The blood alcohol limit for driving in in England and Wales – 80mg of alcohol per 100ml of blood - has remained unchanged since 1966, but other provinces have recently tightened up the rules on the amount of alcohol drivers are allowed to consume. The legal limit in Scotland has been 50mg per 100ml of blood for all drivers since December 2014, and Northern Ireland will soon have a 20mg per 100ml blood alcohol limit in place for commercial drivers.

But the limit still remains much higher than for commercial drivers in other industries- train drivers and airline pilots have to adhere to a limit roughly a quarter of the current drink-driving limit in England and Wales. The limit in England and Wales is also much higher than most other EU countries.

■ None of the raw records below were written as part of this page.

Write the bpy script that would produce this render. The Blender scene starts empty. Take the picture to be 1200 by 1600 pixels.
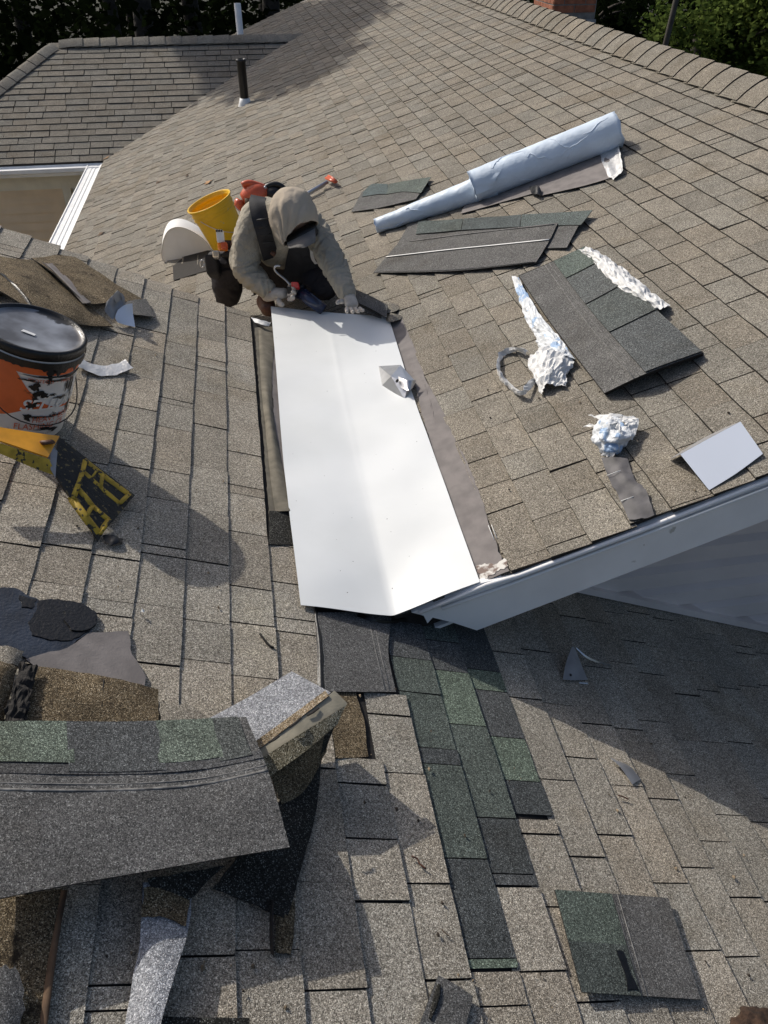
import bpy, bmesh, math, random
from math import sin, cos, tan, pi, radians, sqrt
from mathutils import Vector, Matrix, noise
random.seed(7)
V = Vector
scn = bpy.context.scene
col = scn.collection

# ------------------------------------------------------------------ camera, world, sun, exposure
F_PX, PITCH, YAW = 1222.46, radians(37.8365), radians(-9.5453)   # focal length in px of a 1200x1600 frame
CZ = 5.3                                                        # camera height above the ground
cam_d = bpy.data.cameras.new('camera')
cam_d.sensor_fit = 'VERTICAL'; cam_d.sensor_height = 24.0
cam_d.lens = F_PX / 1600 * 24.0
cam_d.clip_start = 0.05; cam_d.clip_end = 900
cam = bpy.data.objects.new('camera', cam_d); col.objects.link(cam)
cam.location = (0, 0, CZ); cam.rotation_euler = (pi / 2 - PITCH, 0, YAW)
scn.camera = cam

SUN_EL = radians(39.6); SUN_AZ = radians(140.0)                 # light travels towards this azimuth (from +Y to +X)
SD = V((cos(SUN_EL) * sin(SUN_AZ), cos(SUN_EL) * cos(SUN_AZ), -sin(SUN_EL)))
w = bpy.data.worlds.new("World"); scn.world = w; w.use_nodes = True
nt = w.node_tree; nt.nodes.clear()
sky = nt.nodes.new('ShaderNodeTexSky'); sky.sky_type = 'NISHITA'; sky.sun_disc = False
sky.sun_elevation = SUN_EL; sky.sun_rotation = SUN_AZ + pi      # sun stands opposite to the travel direction
sky.air_density = 1.0; sky.dust_density = 4.0; sky.ozone_density = 1.0
bg = nt.nodes.new('ShaderNodeBackground'); bg.inputs[1].default_value = 0.108
wo = nt.nodes.new('ShaderNodeOutputWorld')
nt.links.new(sky.outputs[0], bg.inputs[0]); nt.links.new(bg.outputs[0], wo.inputs[0])
sl_ = bpy.data.lights.new('sun', 'SUN'); sl_.energy = 3.4; sl_.angle = radians(0.53); sl_.color = (1.0, 0.95, 0.865)
sun = bpy.data.objects.new('sun', sl_); col.objects.link(sun)
sun.rotation_euler = SD.to_track_quat('-Z', 'Y').to_euler(); sun.location = (-8, 9, 16)
scn.view_settings.view_transform = 'Standard'; scn.view_settings.look = 'None'
scn.view_settings.exposure = 0.0; scn.view_settings.gamma = 1.0; scn.view_settings.use_curve_mapping = False

# ------------------------------------------------------------------ the three roof planes (metres, relative to the camera)
U = 1.85
SL, SR, SF = radians(22.646), radians(20.765), radians(22.6)
XV, ZV = 0.16361 * U, -1.0 * U
YR = 0.957 * U                    # near rake of the right-hand roof
EAVE_X, EAVE_Y, EAVE_Z = -0.976 * U, 6.126 * U, -1.432 * U
O = V((0, 0, CZ))
_r = V((cos(YAW), sin(YAW), 0)); _h = V((-sin(YAW), cos(YAW), 0)); _u = V((0, 0, 1))
_fw = _h * cos(PITCH) - _u * sin(PITCH); _dn = -_u * cos(PITCH) - _h * sin(PITCH)
def ray(x, y): return _r * (x - 600) + _dn * (y - 800) + _fw * F_PX
def pix(P):
    q = V(P) - O; d = q.dot(_fw)
    if d < 0.05: return (-9999, -9999)
    return (600 + F_PX * q.dot(_r) / d, 800 + F_PX * q.dot(_dn) / d)
class Plane:
    def __init__(s, o, ex, ey):
        s.o = V(o) + O; s.ex = V(ex); s.ey = V(ey); s.n = s.ex.cross(s.ey).normalized()
        s.mat = Matrix(((s.ex.x, s.ey.x, s.n.x, s.o.x), (s.ex.y, s.ey.y, s.n.y, s.o.y), (s.ex.z, s.ey.z, s.n.z, s.o.z), (0, 0, 0, 1)))
    def __call__(s, x, y, h=0.0):          # surface point seen at (x, y), h metres off the surface
        d = ray(x, y); t = (s.o + s.n * h - O).dot(s.n) / d.dot(s.n); return O + d * t
    def loc(s, P): q = V(P) - s.o; return (q.dot(s.ex), q.dot(s.ey), q.dot(s.n))
    def at(s, a, b, c=0.0): return s.o + s.ex * a + s.ey * b + s.n * c
L = Plane((XV, 0, ZV), (cos(SL), 0, -sin(SL)), (0, 1, 0))            # x: down the slope, y: along the courses
R = Plane((XV, 0, ZV), (cos(SR), 0, sin(SR)), (0, 1, 0))             # x: up the slope
Fp = Plane((0, EAVE_Y, EAVE_Z), (1, 0, 0), (0, cos(SF), sin(SF)))    # y: up the slope
def D(x, y, Y): d = ray(x, y); return O + d * (Y / d.y)               # point at depth Y
def DX(x, y, X): d = ray(x, y); return O + d * (X / d.x)

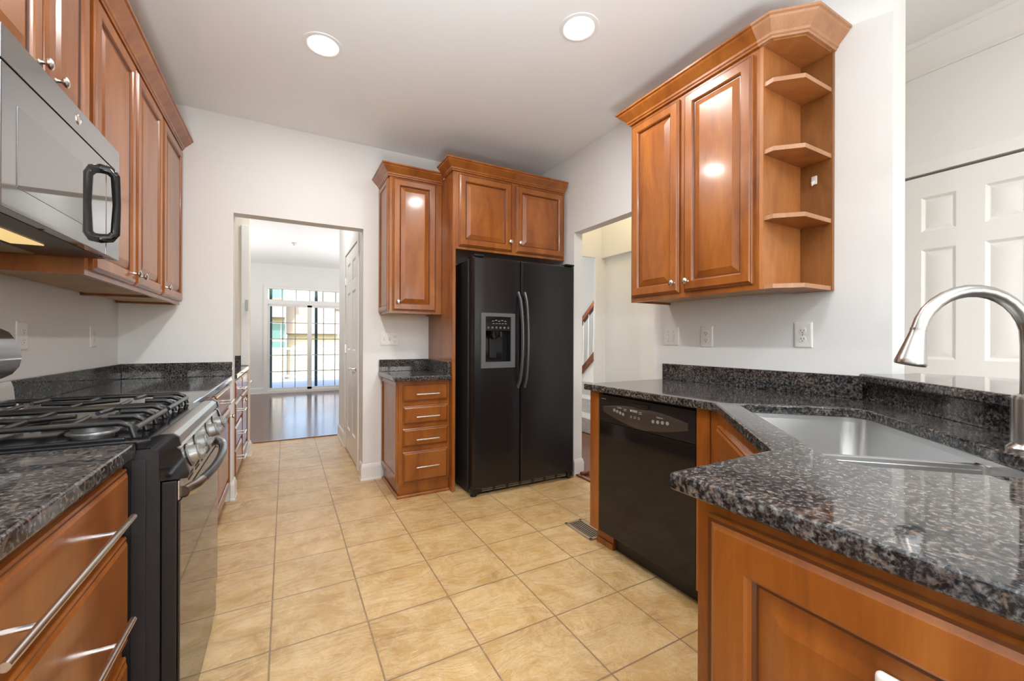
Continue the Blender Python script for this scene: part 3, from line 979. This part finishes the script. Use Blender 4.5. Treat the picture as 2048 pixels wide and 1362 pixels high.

So what should operators do to make sure they can cover themselves should a driver be caught breaking drink-driving laws? Even though there are no strict rules surrounding drug and alcohol tests in the workplace, employers have a duty under the Health and Safety at Work Act 1974 to ensure the health and safety of their employees. The employer would have committed an offence if they have allowed the consumption of alcohol or drugs to put others at risk.

The Transport Law Blog recommends that operators consider various methods of testing their staff, either by random checks or on a routine basis. Agreement from the workforce must be obtained before tests are made, and tests should also include those who operate heavy machinery- not just truck drivers.